Capítulo LII

De la parsimonia de los antiguos

Atilio Régulo, general en África del ejército romano, en medio de sus glorias y victorias contra los cartagineses, comunicaba a la república que un jornalero que había dejado al cuidado de su hacienda, la cual se componía en todo de siete fanegas de tierra, le había robado sus útiles de labranza; y pedía licencia para volver a su país y proveer a tan urgente necesidad, temiendo que su esposa e hijos corrieran riesgo por tal accidente. El Senado se encargó de poner otro criado en lugar del desaparecido; hizo donación a Régulo de los utensilios de labranza necesarios, y ordenó que el Estado proveería al sostenimiento de su familia.

Catón el antiguo, al regresar de España donde había ejercido el cargo de cónsul vendió su caballo a fin de economizar el dinero que le hubiera costado llevarlo por mar a Italia. Cuando gobernaba en Cerdeña hacía sus visitas de inspección a pie, no llevando en su compañía más que un solo oficial que trasportaba sus vestidos y el vaso de los sacrificios, y casi siempre conducía él mismo su bagaje de mi mano. Enorgullecíase de no haber usado nunca traje que costara más de diez escudos; de no haber gastado en el mercado más de diez sueldos por día, y de que entre las casas de campo que poseía ninguna tuviera la fachada blanqueada ni revocada.

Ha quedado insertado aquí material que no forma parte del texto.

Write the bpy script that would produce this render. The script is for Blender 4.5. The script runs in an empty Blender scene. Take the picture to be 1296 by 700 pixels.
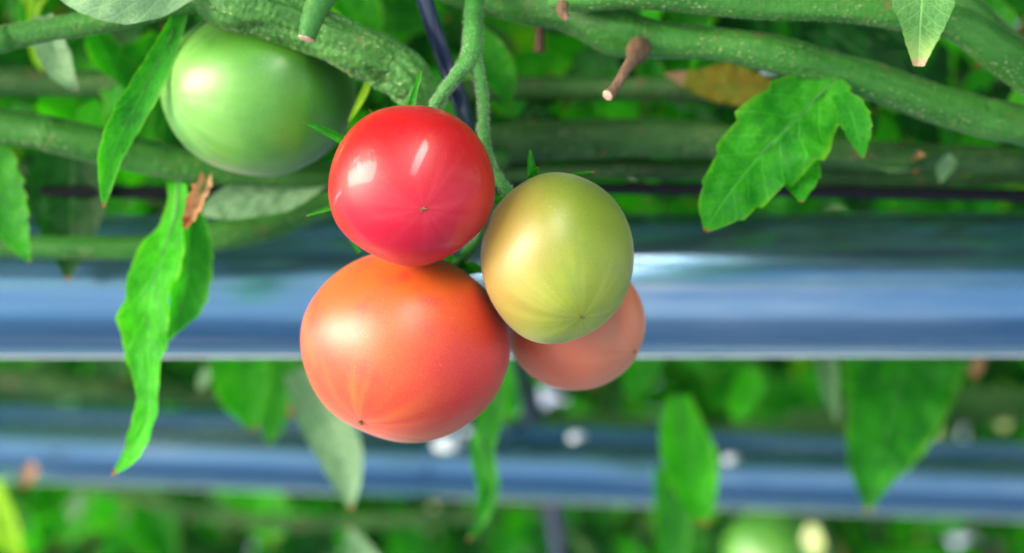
import bpy, bmesh, math, random
from mathutils import Vector, Matrix, noise
random.seed(7)
C = bpy.context.scene.collection
S = bpy.context.scene
PI = math.pi

# ------------------------------------------------------------------ camera
CAM = Vector((0, 0, 1.2)); F = 1800.0
cam = bpy.data.cameras.new('camera'); co = bpy.data.objects.new('camera', cam); C.objects.link(co)
co.location = CAM; co.rotation_euler = (PI/2, 0, 0)
cam.lens = 50; cam.sensor_width = 36; cam.clip_start = 0.02; cam.clip_end = 500
cam.dof.use_dof = True; cam.dof.focus_distance = 0.435; cam.dof.aperture_fstop = 5.2
S.camera = co
# ------------------------------------------------------------------ light
SUN = Vector((-0.88, -0.38, 0.25)).normalized()
w = bpy.data.worlds.new('World'); S.world = w; w.use_nodes = True
nt = w.node_tree; bg = nt.nodes['Background']
sky = nt.nodes.new('ShaderNodeTexSky'); sky.sky_type = 'NISHITA'; sky.sun_disc = False
sky.sun_elevation = math.asin(SUN.z); sky.sun_rotation = math.atan2(SUN.x, SUN.y)
sky.dust_density = 2.0; sky.air_density = 1.0
nt.links.new(sky.outputs[0], bg.inputs[0]); bg.inputs[1].default_value = 0.11
sl = bpy.data.lights.new('sun', 'SUN'); so = bpy.data.objects.new('sun', sl); C.objects.link(so)
sl.energy = 5.0; sl.angle = math.radians(50); sl.color = (1, .95, .87)
so.rotation_euler = SUN.to_track_quat('Z', 'Y').to_euler(); so.location = (0, -1, 3)
# added area lamp out of frame, makes the sun glint on the red tomato
bl = bpy.data.lights.new('glint_lamp', 'AREA'); bo = bpy.data.objects.new('glint_lamp', bl); C.objects.link(bo)
bl.shape = 'RECTANGLE'; bl.size = .055; bl.size_y = .44; bl.spread = math.radians(70); bl.energy = .17; bl.color = (1, .95, .88)
_bt = Vector((-.0285, .423, 1.236)); _bd = Vector((.22, -.73, .63)).normalized()
bo.location = _bt+_bd*.34
_q = _bd.to_track_quat('Z', 'Y'); _q.rotate(Matrix.Rotation(math.radians(-28), 4, _bd)); bo.rotation_euler = _q.to_euler()
S.view_settings.view_transform = 'Standard'; S.view_settings.look = 'None'
S.view_settings.exposure = 1.45; S.view_settings.gamma = 1

# ------------------------------------------------------------------ helpers
def P(px, py, d): return Vector(((px-648)/F*d, d, 1.2-(py-350)/F*d))
def R(px, d): return px/F*d
def tag(o, label, cat, group=None, kind=None):
    if label: o['label'] = label
    if cat: o['category'] = cat
    if group: o['group'] = group
    if kind: o['kind'] = kind
    return o
def empty(name, loc, label, cat, group=None):
    o = bpy.data.objects.new(name, None); C.objects.link(o); o.location = loc; o.empty_display_size = .01
    return tag(o, label, cat, group)
def mesh_obj(name, verts, faces, mat, parent=None, origin=None, uvs=None, smooth=True):
    """verts in world space; origin = world position of the object's origin (or the parent's location)"""
    o0 = Vector(parent.matrix_basis.translation) if parent is not None else (origin or Vector((0, 0, 0)))
    if parent is not None and parent.parent is not None: o0 = parent['_o'] and Vector(parent['_o'])
    me = bpy.data.meshes.new(name)
    me.from_pydata([tuple(Vector(v)-o0) for v in verts], [], faces)
    if uvs:
        l = me.uv_layers.new(name='UVMap')
        for lp in me.loops: l.data[lp.index].uv = uvs[lp.vertex_index]
    for p in me.polygons: p.use_smooth = smooth
    me.materials.append(mat)
    o = bpy.data.objects.new(name, me); C.objects.link(o)
    if parent is not None: o.parent = parent
    else: o.location = o0
    return o
def spline(pts, n):
    """Catmull-Rom through tuples of floats"""
    pts = [tuple(p) for p in pts]; m = len(pts)
    if m == 2:
        return [tuple(a+(b-a)*i/(n-1) for a, b in zip(*pts)) for i in range(n)]
    out = []
    for i in range(n):
        t = i/(n-1)*(m-1); k = min(int(t), m-2); f = t-k
        p0 = pts[k-1] if k > 0 else tuple(2*a-b for a, b in zip(pts[0], pts[1]))
        p1, p2 = pts[k], pts[k+1]
        p3 = pts[k+2] if k+2 < m else tuple(2*a-b for a, b in zip(pts[-1], pts[-2]))
        out.append(tuple(.5*((2*b)+(-a+c)*f+(2*a-5*b+4*c-d)*f*f+(-a+3*b-3*c+d)*f**3) for a, b, c, d in zip(p0, p1, p2, p3)))
    return out
def tube_geo(path, n=60, seg=16, bump=0., bscale=300., flat=1., knuck=0., ridge=0.):
    """path: (Vector, radius) list in world units -> verts, faces"""
    sp = spline([(p.x, p.y, p.z, r) for p, r in path], n)
    pos = [Vector(s[:3]) for s in sp]; rad = [max(s[3], 1e-5) for s in sp]
    verts, faces = [], []
    up = Vector((0, -1, 0.01)).normalized(); prev = None
    for i in range(n):
        t = (pos[min(i+1, n-1)]-pos[max(i-1, 0)]).normalized()
        if prev is None:
            a = t.cross(up)
            if a.length < .1: a = t.cross(Vector((0, 0, 1)))
            a.normalize()
        else:
            a = (prev-t*prev.dot(t)).normalized()
        prev = a; b = t.cross(a)
        for j in range(seg):
            th = 2*PI*j/seg
            d = a*math.cos(th)+b*math.sin(th)*flat
            r = rad[i]
            p = pos[i]+d*r
            if bump:
                q = p*bscale
                r2 = noise.noise(q)*.6+max(0, noise.noise(q*2.3+Vector((5, 1, 2))))*.9
                p = p+d*bump*r2*r
            if ridge: p = p+d*ridge*r*noise.noise(Vector((math.cos(th)*3.2, math.sin(th)*3.2, i*.045)))*2
            if knuck: p = p+d*knuck*r*noise.noise(p*45)
            verts.append(p)
    for i in range(n-1):
        for j in range(seg):
            a_, b_ = i*seg+j, i*seg+(j+1) % seg
            faces.append((a_, b_, b_+seg, a_+seg))
    verts.append(pos[0]); verts.append(pos[-1]); c0, c1 = len(verts)-2, len(verts)-1
    for j in range(seg):
        faces.append((c0, (j+1) % seg, j)); faces.append((c1, (n-1)*seg+j, (n-1)*seg+(j+1) % seg))
    return verts, faces
def pxpath(pts): return [(P(x, y, d), R(r, d)) for x, y, d, r in pts]
class Acc:
    def __init__(s): s.v, s.f, s.u = [], [], []
    def add(s, v, f, u=None):
        k = len(s.v); s.v += v; s.f += [tuple(i+k for i in q) for q in f]
        if u: s.u += u
    def build(s, name, mat, parent=None, origin=None): return mesh_obj(name, s.v, s.f, mat, parent, origin, s.u or None)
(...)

Después de haber alcanzado dos victorias y desempeñado dos consulados, Escipión Emiliano ejerció el cargo de legado, y tuvo sólo siete servidores en su compañía. Dícese que Homero nunca tuvo más que uno; Platón tres y Zenón, el maestro de la secta estoica, ni uno siquiera. A Tiberio Graco no se le concedieron más que cinco sueldos y medio por día, en ocasión en que desempeñaba una comisión de la república, y siendo en aquel entonces el hombre más importante de Roma.